Language Matters with Bob Holman is now available to stream on PBS Video.
Charlie Listens
Put earbud in west ear
Put other earbud in east ear
Charlie listens
Clapsticks, didj, now your voice
Recorded yesterday, Mt Borredale,
In Amardak, you’re the Last Speaker
Hear? Your voice doesn’t sound so good
You sang good, but the recording was no good
Could you sing now, Charlie, please?
Charlie nods. Charlie listens
Clapsticks, didj, now your voice, please - Now
Charlie listens
Now Charlie listens
OK Charlie, we need you to sing Now
Charlie nods and listens
Now Charlie listens
Cue Charlie – listens
Get Jamesy
Jamesy tells Charlie
Charlie listens
Get headphone splitter
Jamesy puts on headphones
Charlie and Jamesy listen
Clapsticks, didj. Charlie’s voice
Jamesy sings a little
Jamesy looks at Charlie
Charlie looks at Jamesy
OK? Charlie listens
OK, Jamesy now speak Iwaidja with Charlie
OK, Charlie listens, Charlie nods
OK Jamesy looks at Charlie
OK clapsticks in fingers
OK Charlie listens, didj
OK now. Now Charlie sings
Ma barang!
Asking Charlie Mangulda, the Last Speaker of Amurdak, to overdub his performance from the sacred site of Mt. Borradale, was one of the most complex and unnerving directorial moves—to me, not to him—I’ve ever had to do. John Tranter, our local sound guy, is just a dynamite practitioner. But recording Charlie’s voice, two, cracking clapstick players, and a bulbous didgeridoo on a cave’s platform under an ancient painting of a Rainbow Serpent, proved to be too much for our top-of-the-line digital equipment. This poem tells the story. I won’t repeat it. I won’t even tell you what Ma barang! means, I’m sure you already know. And if you don’t know, then you really do already know.

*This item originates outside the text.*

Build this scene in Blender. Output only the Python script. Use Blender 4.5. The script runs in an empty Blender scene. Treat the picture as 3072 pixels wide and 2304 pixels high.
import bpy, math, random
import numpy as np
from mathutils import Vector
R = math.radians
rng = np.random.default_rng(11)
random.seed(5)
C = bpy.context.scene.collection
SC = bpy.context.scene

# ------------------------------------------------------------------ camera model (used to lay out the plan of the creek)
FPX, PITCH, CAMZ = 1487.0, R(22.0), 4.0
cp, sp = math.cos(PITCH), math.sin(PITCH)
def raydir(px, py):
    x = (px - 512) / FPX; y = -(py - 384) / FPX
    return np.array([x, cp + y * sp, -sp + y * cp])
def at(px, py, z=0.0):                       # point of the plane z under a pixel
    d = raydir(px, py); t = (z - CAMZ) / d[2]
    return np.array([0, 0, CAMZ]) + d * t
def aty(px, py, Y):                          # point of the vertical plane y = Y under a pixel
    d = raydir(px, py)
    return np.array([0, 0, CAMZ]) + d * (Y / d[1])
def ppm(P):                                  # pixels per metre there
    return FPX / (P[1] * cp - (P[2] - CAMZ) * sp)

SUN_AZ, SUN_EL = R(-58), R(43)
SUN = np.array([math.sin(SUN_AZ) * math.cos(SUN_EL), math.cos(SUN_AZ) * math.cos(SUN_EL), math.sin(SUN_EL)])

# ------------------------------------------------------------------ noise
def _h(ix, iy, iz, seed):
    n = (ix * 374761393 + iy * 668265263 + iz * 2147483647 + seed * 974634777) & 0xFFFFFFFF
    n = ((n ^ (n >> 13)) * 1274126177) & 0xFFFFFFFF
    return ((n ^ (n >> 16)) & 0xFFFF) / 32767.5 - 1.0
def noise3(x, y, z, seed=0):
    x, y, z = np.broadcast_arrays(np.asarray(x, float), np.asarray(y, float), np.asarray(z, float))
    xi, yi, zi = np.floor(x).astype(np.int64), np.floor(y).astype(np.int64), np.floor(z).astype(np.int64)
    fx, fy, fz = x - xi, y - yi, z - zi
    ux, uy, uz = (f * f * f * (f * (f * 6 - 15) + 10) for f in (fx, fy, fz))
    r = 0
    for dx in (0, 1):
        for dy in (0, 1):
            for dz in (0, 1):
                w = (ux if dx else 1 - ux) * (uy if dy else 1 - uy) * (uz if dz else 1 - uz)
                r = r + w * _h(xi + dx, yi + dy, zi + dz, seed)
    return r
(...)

What I do want to talk about, briefly, is the opening lines. In Amurdak, Charlie’s language, is one of the very few instances where you can actually see a difference in consciousnesses between languages. The idea that some languages are more primitive than others is simply cultural prejudice: you can say anything in any language, and every language has a full syntax and grammatology. But in Amurdak, Charlie doesn’t know his left from his right. This concept, which until the 1960s was thought to be universal, actually doesn’t exist in a few languages. The way Charlie designates direction is simply and solely through cardinal directions. And it’s been shown that it doesn’t matter where speakers of these languages are placed, they are automatically oriented to the compass points, so that they can say of the choices, “I’ll take the one on the southwest.”
Now, you could infer from this that Amurdak people don’t see themselves, each one, as the center of the universe, where left and right is always and only consistent to the person speaking. Instead, the Amurdak people—or in this case, Charlie, the Last Speaker—is simply a point standing somewhere on Earth. But that’s just an inference. Or maybe a poem.

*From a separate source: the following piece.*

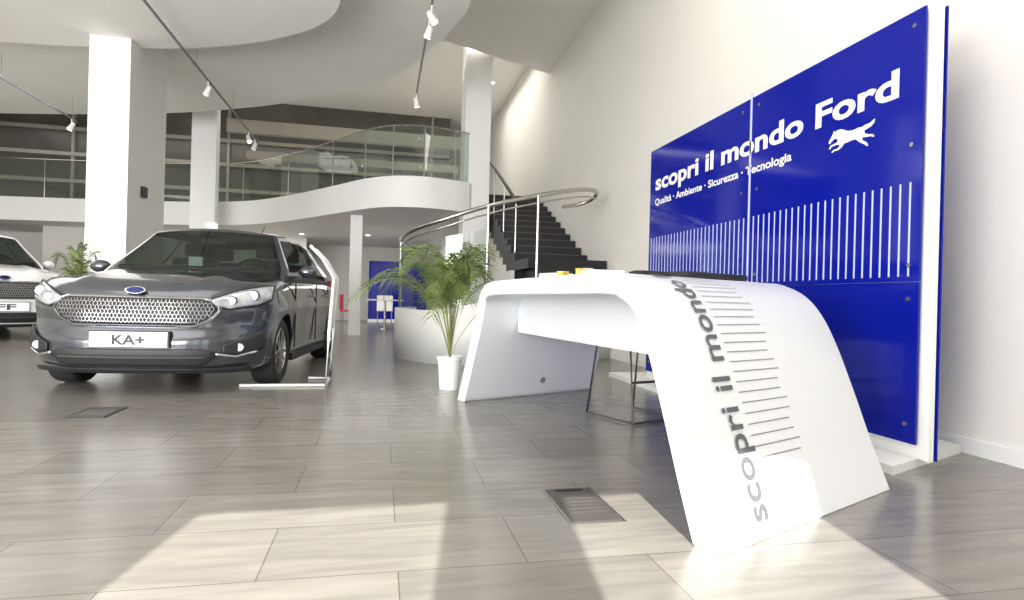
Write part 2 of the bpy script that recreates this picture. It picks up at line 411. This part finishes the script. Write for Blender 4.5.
def item_box(name, x, y, w, d, h, m, rz=0.0):
    e = empty(name, (x, y, 0.964), rz); box('body', -w/2, w/2, -d/2, d/2, 0, h, m, e, 0.003)
    return e
e = item_box('brochure_stack', 1.12, 3.80, 0.14, 0.2, 0.035, M['white'], 0.3); box('cover', -.068, .068, -.098, .098, .035, .04, M['line'], e)
e = item_box('card_box', 1.15, 3.36, 0.06, 0.05, 0.045, M['yellow'], 0.2); box('lid', -.032, .032, -.027, .027, .045, .052, M['orange'], e)
e = item_box('card_box', 1.10, 3.58, 0.05, 0.05, 0.035, M['orange'], 0.5); box('lid', -.027, .027, -.027, .027, .035, .042, M['yellow'], e)
e = empty('paper_cup', (1.22, 3.47, 0.964)); revolve('cup', [(0.0, 0.001), (0.028, 0.001), (0.036, 0.06), (0.033, 0.06), (0.025, 0.01), (0, 0.01)], M['white'], e, 20)
e = item_box('brochure_stack', 1.2, 3.15, 0.2, 0.14, 0.03, M['white'], 0.1); box('cover', -.098, .098, -.068, .068, .03, .033, M['letter'], e)
e = empty('tablet_display', (1.78, 3.12, 0.967), 0.42)
box('frame', -0.28, 0.28, -0.12, 0.12, 0, 0.03, M['black'], e, 0.005); box('screen', -0.26, 0.26, -0.105, 0.105, 0.03, 0.032, M['seat'], e)
e = empty('keyboard', (1.33, 2.84, 0.965), 0.35)
box('base', -0.09, 0.09, -0.05, 0.05, 0, 0.016, M['black'], e); boxes('keys', [(-.08+.02*i, -.065+.02*i, -.04+.02*j, -.025+.02*j, .016, .02) for i in range(8) for j in range(4)], M['black'], e)

# ------------------------------------------------------------------ wire stool behind desk
wc = empty('wire_leg_stool', (1.80, 4.05, 0), math.radians(20))
for i, sx in enumerate((-0.2, 0.2)):
    tube('sled_%d' % i, [(sx, -0.16, 0.62), (sx*1.15, -0.24, 0.012), (sx*1.15, 0.24, 0.012), (sx, 0.16, 0.62)], 0.009, M['metal_dark'], wc, 8)
tube('cross_bar', [(-0.23, -0.235, 0.012), (0.23, -0.235, 0.012)], 0.009, M['metal_dark'], wc, 8)
tube('foot_rest', [(-0.215, -0.205, 0.28), (0.215, -0.205, 0.28)], 0.009, M['metal_dark'], wc, 8)
V, F = [], []
for i in range(9):
    for j in range(13):
        a = -0.21+0.42*i/8; t = j/12
        V.append((a, -0.2+0.4*t, 0.63+0.03*(a/0.21)**2+0.05*max(0, t-.6)))
for i in range(8):
    for j in range(12): F.append((i*13+j, i*13+j+1, (i+1)*13+j+1, (i+1)*13+j))
o = meshobj('seat', V, F, M['white'], wc, 60); s = o.modifiers.new('solid', 'SOLIDIFY'); s.thickness = 0.012

def floor_box(x0, x1, y0, y1, fm):
    e = empty('floor_socket_cover')
    box('frame', x0, x1, y0, y1, 0.0, 0.004, fm, e, 0.002)
    box('lid', x0+.012, x1-.012, y0+.012, y1-.012, 0.004, 0.006, M['metal_dark'], e)
    m = (y0+y1)/2
    boxes('grip', [(x0+.03, x1-.03, m-.1+k*.04, m-.085+k*.04, .006, .009) for k in range(5)], M['metal_dark'], e)
    box('handle', x0+.05, x1-.05, y1-.05, y1-.035, .006, .011, M['black'], e)
floor_box(0.70, 0.92, 2.10, 2.51, M['steel'])
floor_box(-1.94, -1.70, 4.28, 4.66, M['black'])

# ------------------------------------------------------------------ cars
def coords(n, r):
    e = [-1, -1+r*.12, -1+r*.3, -1+r*.6, -1+r]
    mid = [-1+r+(2-2*r)*i/n for i in range(1, n)]
    return e+mid+[-x for x in reversed(e)]
def rbox(na, nb, nc, ra, rb, rc):
    A, B, C = coords(na, ra), coords(nb, rb), coords(nc, rc)
    idx = {}; P = []
    def rd(p):
        R = (ra, rb, rc); inn = [max(-(1-R[i]), min(1-R[i], p[i])) for i in range(3)]
        e = [(p[i]-inn[i])/R[i] for i in range(3)]; l = math.sqrt(sum(x*x for x in e))
        return tuple(inn[i]+e[i]/l*R[i] for i in range(3)) if l > 1e-9 else p
    def g(i, j, k):
        if (i, j, k) not in idx:
            idx[i, j, k] = len(P); P.append(rd((A[i], B[j], C[k])))
        return idx[i, j, k]
    F = []; a, b, c = len(A)-1, len(B)-1, len(C)-1
    for i in range(a):
        for j in range(b):
            F.append(((g(i,j,0), g(i,j+1,0), g(i+1,j+1,0), g(i+1,j,0)), 'bot')); F.append(((g(i,j,c), g(i+1,j,c), g(i+1,j+1,c), g(i,j+1,c)), 'top'))
    for i in range(a):
        for k in range(c):
            F.append(((g(i,0,k), g(i+1,0,k), g(i+1,0,k+1), g(i,0,k+1)), 'front')); F.append(((g(i,b,k), g(i,b,k+1), g(i+1,b,k+1), g(i+1,b,k)), 'rear'))
    for j in range(b):
        for k in range(c):
            F.append(((g(0,j,k), g(0,j,k+1), g(0,j+1,k+1), g(0,j+1,k)), 'side')); F.append(((g(a,j,k), g(a,j+1,k), g(a,j+1,k+1), g(a,j,k+1)), 'side'))
    return P, F
LEN = 3.93
def FR(x, z):
    q = abs(x)/0.88
    return 0.10*q**2+0.30*q**4+interp(z, [(.16, .07), (.24, .015), (.32, -.01), (.46, -.01), (.52, .02), (.56, .035), (.66, .03), (.76, .05), (.82, .08), (.90, .15), (.98, .25)])
def RR(x, z): return 0.22*abs(x/0.88)**2.6+interp(z, [(.2, .08), (.4, 0), (.6, 0), (.75, .05), (1.0, .12)])
def ZT(x, y):
    z = interp(y, [(0, .80), (.08, .85), (.2, .905), (.4, .955), (.7, .995), (.95, 1.02), (1.3, 1.02), (3.93, 1.05)])
    q = abs(x)/0.88
    z -= 0.068*q**2.4
    if y < 1.2: z += 0.018*math.exp(-((abs(x)-(0.42+.1*y))/0.07)**2)*min(1, y/0.3)
    return z
def HW(z, y):
    w = interp(z, [(.16, .80), (.26, .845), (.4, .860), (.6, .868), (.70, .888), (.78, .870), (.9, .85), (1.0, .80)])
    for yc in (0.80, 3.27):
        w += 0.028*math.exp(-((y-yc)/0.38)**2)*(1 if z < .75 else max(0, 1-(z-.75)/.2))
    if y > 3.2: w -= 0.05*((y-3.2)/.73)**2
    return w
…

One more thing before we close. When Charlie was translating the creation myth of Warramurrungunji, he listed the dozen or so languages that the Goddess dropped, thus bringing humans to the place she had created. Somehow, under the disturbing lights of the camera, with the intrusion of the microphone, Charlie remembered three words of a language that linguist Nick Evans, an expert on cultures of Northern Australia, didn’t know he could speak. And when Charlie mentioned Wurdirrk and gave Nick some words, it was the first time that this language has ever been recorded. That’s correct. I think this was The Apotheosis of the whole shoot of “Language Matters.” I could see the headline in the Times: Documentary Crew Discovers Lost Language.
The words Charlie spoke translate to: “I want to listen to you,” “yam-digging tool,” and “give me fire.” The first thing that was apparent to Nick from these three words is that they are unlike any other language, which means Wurdirrk is not a dialect—without these words, we never would have known that.
As a poet, I’d like to say one more thing about the words. If you triangulate from them, what you have is a whole culture. “I want to listen to you,” the essence of the community. “Yam-digging tool,” the basis of the community’s relationship with the earth and it also means “digging deeply into the meaning of something.” And “give me fire,” the essence of light, of heat, a great song title, and the best joke in the book.
For “gimme fire,” I envisioned Charlie as a little boy, these strange people coming out of the darkness late at night, shivering and cold, needing some of this precious fire for light and heat. Later, Charlie would give me the deeper meaning of this idiom. Hey buddy, you got a match?